Amendments 218 to 221 deal with commencement.

The Lord Advocate:

Amendments 218, 219 and 221 change the commencement date for part 3, which is on conservation, maritime and economic development burdens, for sections 95 to 98, which are on compulsory purchase, and for the development management scheme, from the day after royal assent to a date that the Scottish ministers will appoint. That will allow greater flexibility, given the need for prior subordinate legislation.

Amendment 220 will mean that sections 112 and 114 come into effect on the day after royal assent. Section 112 concerns provisions for sending documentation under the bill. Such documentation will be required before the appointed day, so the section should come into force as soon as possible after royal assent. Section 114 deals with fees that are chargeable by the Lands Tribunal in relation to functions under the bill and should come into force on the day after royal assent for the purpose of making the required subordinate legislation.
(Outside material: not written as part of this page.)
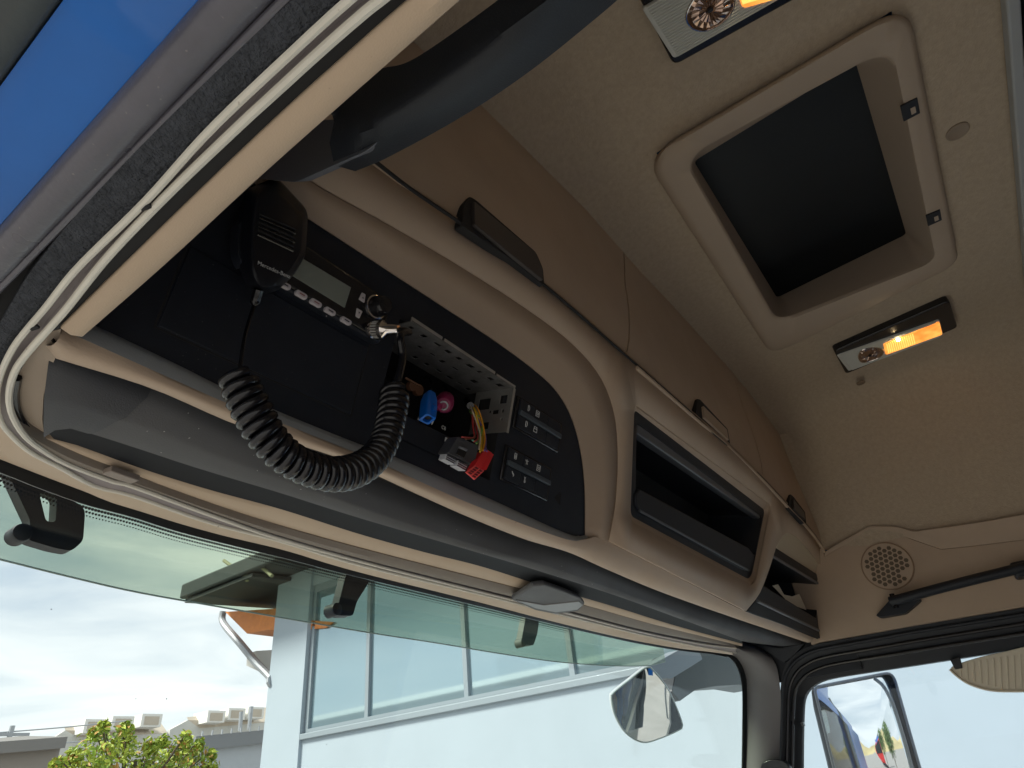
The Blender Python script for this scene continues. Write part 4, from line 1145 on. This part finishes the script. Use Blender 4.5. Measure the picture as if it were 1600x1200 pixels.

Amendment 231, by agreement, withdrawn.

Section 50, as amended, agreed to.

I almost feel that we should have a round of applause, because it has taken us all afternoon to deal with section 50.

Section 51 agreed to.

Section 52—Further provision as respects implied rights of enforcement

Amendment 119 moved—[Lord Advocate]—and agreed to.

Amendment 11 not moved.

Section 52, as amended, agreed to.

I am pleased to say that that is the end of today's stage 2 consideration. I thank the committee and the Lord Advocate and his team. I also thank the ladies from sheltered housing and retirement complexes who sat through all the procedure.